▶ _TASK DETAILS_:
Make an exact copy of the lines below.

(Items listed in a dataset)
■ ■ ■ ■ ■

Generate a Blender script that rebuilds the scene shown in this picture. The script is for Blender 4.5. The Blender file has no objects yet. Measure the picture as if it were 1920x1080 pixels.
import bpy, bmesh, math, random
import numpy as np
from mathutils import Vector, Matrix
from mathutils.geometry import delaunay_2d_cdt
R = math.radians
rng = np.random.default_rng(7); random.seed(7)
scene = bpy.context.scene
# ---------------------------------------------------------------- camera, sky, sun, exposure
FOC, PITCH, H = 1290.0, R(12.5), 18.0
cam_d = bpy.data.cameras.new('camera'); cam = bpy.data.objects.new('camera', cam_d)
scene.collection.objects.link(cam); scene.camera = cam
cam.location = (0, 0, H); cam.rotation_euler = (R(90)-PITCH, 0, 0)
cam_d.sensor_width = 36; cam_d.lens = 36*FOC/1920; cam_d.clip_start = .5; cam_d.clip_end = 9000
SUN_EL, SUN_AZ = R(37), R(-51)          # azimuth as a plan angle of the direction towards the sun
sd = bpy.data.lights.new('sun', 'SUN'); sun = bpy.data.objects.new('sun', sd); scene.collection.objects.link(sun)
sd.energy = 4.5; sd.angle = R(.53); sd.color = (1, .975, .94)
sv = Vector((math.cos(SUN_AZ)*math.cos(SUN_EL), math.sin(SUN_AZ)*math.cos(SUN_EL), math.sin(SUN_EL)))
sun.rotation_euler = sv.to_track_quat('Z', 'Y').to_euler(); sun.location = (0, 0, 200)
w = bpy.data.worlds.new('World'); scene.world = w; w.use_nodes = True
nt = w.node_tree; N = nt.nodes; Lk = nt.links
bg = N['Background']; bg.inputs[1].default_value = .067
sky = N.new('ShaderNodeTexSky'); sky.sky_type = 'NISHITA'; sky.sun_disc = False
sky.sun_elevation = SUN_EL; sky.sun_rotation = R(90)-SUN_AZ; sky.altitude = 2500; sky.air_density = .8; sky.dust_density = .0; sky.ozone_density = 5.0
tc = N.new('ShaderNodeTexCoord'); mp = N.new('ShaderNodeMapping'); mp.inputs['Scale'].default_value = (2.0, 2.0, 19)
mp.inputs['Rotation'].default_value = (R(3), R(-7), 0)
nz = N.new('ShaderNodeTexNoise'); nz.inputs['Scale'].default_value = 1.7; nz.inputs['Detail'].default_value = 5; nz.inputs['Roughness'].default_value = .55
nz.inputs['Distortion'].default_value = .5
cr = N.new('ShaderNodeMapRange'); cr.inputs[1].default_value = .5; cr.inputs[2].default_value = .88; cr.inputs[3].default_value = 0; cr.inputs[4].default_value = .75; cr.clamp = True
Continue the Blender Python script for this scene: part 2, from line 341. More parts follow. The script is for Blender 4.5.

■ ■ ■ ■ ■

▶ _FULL ANSWER_:
Generate a Blender script that rebuilds the scene shown in this picture. The script is for Blender 4.5. The Blender file has no objects yet. Measure the picture as if it were 1920x1080 pixels.
import bpy, bmesh, math, random
import numpy as np
from mathutils import Vector, Matrix
from mathutils.geometry import delaunay_2d_cdt
R = math.radians
rng = np.random.default_rng(7); random.seed(7)
scene = bpy.context.scene
# ---------------------------------------------------------------- camera, sky, sun, exposure
FOC, PITCH, H = 1290.0, R(12.5), 18.0
cam_d = bpy.data.cameras.new('camera'); cam = bpy.data.objects.new('camera', cam_d)
scene.collection.objects.link(cam); scene.camera = cam
cam.location = (0, 0, H); cam.rotation_euler = (R(90)-PITCH, 0, 0)
cam_d.sensor_width = 36; cam_d.lens = 36*FOC/1920; cam_d.clip_start = .5; cam_d.clip_end = 9000
SUN_EL, SUN_AZ = R(37), R(-51)          # azimuth as a plan angle of the direction towards the sun
sd = bpy.data.lights.new('sun', 'SUN'); sun = bpy.data.objects.new('sun', sd); scene.collection.objects.link(sun)
sd.energy = 4.5; sd.angle = R(.53); sd.color = (1, .975, .94)
sv = Vector((math.cos(SUN_AZ)*math.cos(SUN_EL), math.sin(SUN_AZ)*math.cos(SUN_EL), math.sin(SUN_EL)))
sun.rotation_euler = sv.to_track_quat('Z', 'Y').to_euler(); sun.location = (0, 0, 200)
w = bpy.data.worlds.new('World'); scene.world = w; w.use_nodes = True
nt = w.node_tree; N = nt.nodes; Lk = nt.links
bg = N['Background']; bg.inputs[1].default_value = .067
sky = N.new('ShaderNodeTexSky'); sky.sky_type = 'NISHITA'; sky.sun_disc = False
sky.sun_elevation = SUN_EL; sky.sun_rotation = R(90)-SUN_AZ; sky.altitude = 2500; sky.air_density = .8; sky.dust_density = .0; sky.ozone_density = 5.0
tc = N.new('ShaderNodeTexCoord'); mp = N.new('ShaderNodeMapping'); mp.inputs['Scale'].default_value = (2.0, 2.0, 19)
mp.inputs['Rotation'].default_value = (R(3), R(-7), 0)
nz = N.new('ShaderNodeTexNoise'); nz.inputs['Scale'].default_value = 1.7; nz.inputs['Detail'].default_value = 5; nz.inputs['Roughness'].default_value = .55
nz.inputs['Distortion'].default_value = .5
cr = N.new('ShaderNodeMapRange'); cr.inputs[1].default_value = .5; cr.inputs[2].default_value = .88; cr.inputs[3].default_value = 0; cr.inputs[4].default_value = .75; cr.clamp = True
Continue the Blender Python script for this scene: part 2, from line 341. More parts follow. The script is for Blender 4.5.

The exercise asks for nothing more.